The negative impact could easily dwarf the after-effects of previous standoffs over the debt limit. The Federal Reserve’s program of quantitative tightening has already eroded bank reserves, while money managers have been hoarding cash in anticipation of a recession.
JPMorgan Chase & Co. strategist Nikolaos Panigirtzoglou estimates a flood of Treasuries will compound the effect of QT on stocks and bonds, knocking almost 5% off their combined performance this year. Citigroup Inc. macro strategists offer a similar calculus, showing a median drop of 5.4% in the S&P 500 over two months could follow a liquidity drawdown of such magnitude, and a 37 basis-point jolt for high-yield credit spreads.

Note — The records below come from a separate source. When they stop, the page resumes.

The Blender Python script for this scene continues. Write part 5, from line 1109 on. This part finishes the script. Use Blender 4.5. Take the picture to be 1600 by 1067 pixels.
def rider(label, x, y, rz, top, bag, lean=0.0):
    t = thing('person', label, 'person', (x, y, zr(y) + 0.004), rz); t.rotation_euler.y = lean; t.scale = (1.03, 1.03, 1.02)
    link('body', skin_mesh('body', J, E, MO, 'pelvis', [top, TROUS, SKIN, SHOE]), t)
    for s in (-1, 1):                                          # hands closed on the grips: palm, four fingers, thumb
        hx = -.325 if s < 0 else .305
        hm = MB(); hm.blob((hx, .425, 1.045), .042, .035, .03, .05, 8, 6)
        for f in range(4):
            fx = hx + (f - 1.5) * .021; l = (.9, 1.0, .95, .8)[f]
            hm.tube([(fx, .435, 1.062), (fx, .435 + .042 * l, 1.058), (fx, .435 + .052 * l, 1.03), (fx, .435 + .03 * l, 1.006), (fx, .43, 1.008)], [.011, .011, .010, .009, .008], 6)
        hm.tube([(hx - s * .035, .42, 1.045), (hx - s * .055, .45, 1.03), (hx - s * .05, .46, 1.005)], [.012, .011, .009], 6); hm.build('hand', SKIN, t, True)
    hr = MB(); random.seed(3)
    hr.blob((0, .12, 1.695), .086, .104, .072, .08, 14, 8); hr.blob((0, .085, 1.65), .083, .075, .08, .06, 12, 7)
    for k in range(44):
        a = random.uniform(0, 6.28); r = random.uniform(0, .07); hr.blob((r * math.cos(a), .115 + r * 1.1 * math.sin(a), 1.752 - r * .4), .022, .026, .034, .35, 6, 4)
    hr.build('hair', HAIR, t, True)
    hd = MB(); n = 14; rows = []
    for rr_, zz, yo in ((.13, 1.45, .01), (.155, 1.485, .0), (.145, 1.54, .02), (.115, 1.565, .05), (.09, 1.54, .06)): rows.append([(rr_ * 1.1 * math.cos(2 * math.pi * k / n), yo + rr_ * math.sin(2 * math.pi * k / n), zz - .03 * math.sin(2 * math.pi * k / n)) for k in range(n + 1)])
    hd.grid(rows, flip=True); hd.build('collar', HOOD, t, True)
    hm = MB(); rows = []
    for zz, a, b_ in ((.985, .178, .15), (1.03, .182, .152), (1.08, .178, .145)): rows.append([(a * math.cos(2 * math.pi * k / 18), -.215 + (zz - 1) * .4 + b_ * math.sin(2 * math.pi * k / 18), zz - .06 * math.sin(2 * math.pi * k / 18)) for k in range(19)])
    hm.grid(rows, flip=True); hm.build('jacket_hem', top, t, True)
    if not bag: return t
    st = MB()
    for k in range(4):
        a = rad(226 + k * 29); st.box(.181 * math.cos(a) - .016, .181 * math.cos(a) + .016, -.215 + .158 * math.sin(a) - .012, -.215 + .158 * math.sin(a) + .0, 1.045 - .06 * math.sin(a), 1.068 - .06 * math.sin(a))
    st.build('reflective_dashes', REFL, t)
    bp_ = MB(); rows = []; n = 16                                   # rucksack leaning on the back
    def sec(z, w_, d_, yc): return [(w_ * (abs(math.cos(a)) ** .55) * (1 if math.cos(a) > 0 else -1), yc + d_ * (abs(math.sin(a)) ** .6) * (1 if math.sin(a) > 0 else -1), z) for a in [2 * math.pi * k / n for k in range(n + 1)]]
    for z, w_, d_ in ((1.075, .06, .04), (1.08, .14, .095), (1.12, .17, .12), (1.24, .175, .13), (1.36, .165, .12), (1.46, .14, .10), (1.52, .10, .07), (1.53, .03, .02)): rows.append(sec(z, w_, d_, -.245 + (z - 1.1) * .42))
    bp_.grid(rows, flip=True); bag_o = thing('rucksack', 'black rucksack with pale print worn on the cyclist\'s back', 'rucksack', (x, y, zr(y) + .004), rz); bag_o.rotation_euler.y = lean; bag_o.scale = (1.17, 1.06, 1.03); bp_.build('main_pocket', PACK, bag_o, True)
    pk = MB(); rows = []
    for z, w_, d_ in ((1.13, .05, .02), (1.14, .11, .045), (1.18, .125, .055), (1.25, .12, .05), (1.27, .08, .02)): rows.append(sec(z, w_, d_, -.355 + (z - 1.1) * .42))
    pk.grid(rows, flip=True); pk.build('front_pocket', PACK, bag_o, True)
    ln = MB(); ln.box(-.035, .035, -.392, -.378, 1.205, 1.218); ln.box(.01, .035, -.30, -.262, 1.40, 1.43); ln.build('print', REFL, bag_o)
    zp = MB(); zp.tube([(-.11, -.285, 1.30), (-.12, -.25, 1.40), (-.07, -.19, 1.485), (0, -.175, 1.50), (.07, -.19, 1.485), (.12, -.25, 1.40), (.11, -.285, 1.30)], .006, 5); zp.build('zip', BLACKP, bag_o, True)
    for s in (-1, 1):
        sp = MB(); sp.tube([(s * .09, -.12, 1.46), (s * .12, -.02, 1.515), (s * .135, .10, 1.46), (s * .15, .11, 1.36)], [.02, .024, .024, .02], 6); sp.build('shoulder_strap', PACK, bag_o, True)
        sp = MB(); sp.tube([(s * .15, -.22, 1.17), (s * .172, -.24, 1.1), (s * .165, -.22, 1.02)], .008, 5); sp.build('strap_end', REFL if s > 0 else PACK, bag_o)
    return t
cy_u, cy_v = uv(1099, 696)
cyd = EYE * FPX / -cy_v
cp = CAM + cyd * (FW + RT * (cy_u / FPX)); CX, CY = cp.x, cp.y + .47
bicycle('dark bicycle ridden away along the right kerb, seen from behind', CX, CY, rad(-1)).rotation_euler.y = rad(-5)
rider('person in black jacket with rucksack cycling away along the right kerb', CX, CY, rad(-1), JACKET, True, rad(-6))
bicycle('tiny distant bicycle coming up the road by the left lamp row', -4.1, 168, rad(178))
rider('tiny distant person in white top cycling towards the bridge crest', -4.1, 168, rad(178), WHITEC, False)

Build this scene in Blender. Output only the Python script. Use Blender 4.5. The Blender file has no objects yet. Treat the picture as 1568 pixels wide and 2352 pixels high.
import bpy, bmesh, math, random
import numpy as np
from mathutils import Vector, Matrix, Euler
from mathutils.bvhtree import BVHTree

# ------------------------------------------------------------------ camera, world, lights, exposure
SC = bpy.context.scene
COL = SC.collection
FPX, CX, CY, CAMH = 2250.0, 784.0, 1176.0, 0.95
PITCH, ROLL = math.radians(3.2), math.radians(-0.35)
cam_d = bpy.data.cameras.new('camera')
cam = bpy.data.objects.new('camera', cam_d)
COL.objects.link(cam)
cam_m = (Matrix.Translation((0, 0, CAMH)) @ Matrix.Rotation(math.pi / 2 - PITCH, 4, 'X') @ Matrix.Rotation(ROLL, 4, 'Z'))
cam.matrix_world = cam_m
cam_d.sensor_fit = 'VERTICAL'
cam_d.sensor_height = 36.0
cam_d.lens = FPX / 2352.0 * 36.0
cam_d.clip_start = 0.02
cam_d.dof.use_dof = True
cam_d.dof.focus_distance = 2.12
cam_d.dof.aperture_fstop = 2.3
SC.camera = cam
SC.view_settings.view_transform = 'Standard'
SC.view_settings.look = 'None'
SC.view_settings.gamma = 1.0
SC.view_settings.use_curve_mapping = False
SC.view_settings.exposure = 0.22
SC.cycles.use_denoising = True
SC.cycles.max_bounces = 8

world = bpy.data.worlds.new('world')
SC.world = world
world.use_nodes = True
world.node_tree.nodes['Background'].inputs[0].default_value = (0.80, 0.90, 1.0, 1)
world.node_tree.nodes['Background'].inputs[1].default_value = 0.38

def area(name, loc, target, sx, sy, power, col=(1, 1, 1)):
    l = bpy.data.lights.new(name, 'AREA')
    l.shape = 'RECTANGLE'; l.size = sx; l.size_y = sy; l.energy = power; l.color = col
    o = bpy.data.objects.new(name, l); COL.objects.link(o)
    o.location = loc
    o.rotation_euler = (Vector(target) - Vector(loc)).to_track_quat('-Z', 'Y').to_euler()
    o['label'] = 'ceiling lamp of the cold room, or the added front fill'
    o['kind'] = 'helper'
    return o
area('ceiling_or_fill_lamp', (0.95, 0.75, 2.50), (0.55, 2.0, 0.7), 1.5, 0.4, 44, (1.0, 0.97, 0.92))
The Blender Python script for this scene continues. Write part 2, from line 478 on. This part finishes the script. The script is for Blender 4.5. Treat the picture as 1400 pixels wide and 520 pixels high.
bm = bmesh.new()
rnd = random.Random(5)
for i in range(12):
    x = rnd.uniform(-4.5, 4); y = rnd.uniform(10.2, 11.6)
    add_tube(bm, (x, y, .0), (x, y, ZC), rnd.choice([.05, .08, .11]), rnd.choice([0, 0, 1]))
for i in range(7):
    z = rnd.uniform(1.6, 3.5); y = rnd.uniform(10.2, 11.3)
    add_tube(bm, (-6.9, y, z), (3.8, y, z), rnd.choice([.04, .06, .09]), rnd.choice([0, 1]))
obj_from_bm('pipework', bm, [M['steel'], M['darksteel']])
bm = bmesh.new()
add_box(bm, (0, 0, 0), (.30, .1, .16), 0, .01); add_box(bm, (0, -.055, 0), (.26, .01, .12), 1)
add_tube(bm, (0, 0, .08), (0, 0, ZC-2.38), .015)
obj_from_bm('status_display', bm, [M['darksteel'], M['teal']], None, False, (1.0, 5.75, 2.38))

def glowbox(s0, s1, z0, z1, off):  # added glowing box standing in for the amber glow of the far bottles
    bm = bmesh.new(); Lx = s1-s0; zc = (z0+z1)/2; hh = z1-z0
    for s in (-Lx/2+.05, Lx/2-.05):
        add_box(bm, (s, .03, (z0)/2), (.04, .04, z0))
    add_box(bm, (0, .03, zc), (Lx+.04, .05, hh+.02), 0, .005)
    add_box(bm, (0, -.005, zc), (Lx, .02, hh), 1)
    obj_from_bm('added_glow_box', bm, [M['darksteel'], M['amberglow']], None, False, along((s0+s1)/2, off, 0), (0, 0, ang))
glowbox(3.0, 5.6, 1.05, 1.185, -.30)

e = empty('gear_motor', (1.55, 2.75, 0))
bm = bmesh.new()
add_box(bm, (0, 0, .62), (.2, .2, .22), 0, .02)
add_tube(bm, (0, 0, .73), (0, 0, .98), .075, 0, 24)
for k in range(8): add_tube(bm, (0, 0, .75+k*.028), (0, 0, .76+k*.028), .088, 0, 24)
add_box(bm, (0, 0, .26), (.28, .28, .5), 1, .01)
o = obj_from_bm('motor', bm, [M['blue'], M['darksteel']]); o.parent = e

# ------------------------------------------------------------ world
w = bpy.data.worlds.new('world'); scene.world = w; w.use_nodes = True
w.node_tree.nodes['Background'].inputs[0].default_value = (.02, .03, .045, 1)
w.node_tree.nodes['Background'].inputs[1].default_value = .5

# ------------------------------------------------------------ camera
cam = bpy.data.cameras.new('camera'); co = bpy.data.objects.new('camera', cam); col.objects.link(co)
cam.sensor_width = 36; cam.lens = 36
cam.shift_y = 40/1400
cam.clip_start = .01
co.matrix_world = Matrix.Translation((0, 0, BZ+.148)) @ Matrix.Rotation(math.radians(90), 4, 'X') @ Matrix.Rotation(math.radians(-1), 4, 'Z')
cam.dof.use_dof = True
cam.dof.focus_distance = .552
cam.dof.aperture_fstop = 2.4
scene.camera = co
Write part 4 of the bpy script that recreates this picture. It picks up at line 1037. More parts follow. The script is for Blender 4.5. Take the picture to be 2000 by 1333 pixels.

The sales, set to begin Monday, will rumble through every asset class as they claim an already shrinking supply of money: JPMorgan estimates a broad measure of liquidity will fall $1.1 trillion from about $25 trillion at the start of 2023.
“This is a very big liquidity drain,” says Panigirtzoglou. “We have rarely seen something like that. It’s only in severe crashes like the Lehman crisis where you see something like that contraction.”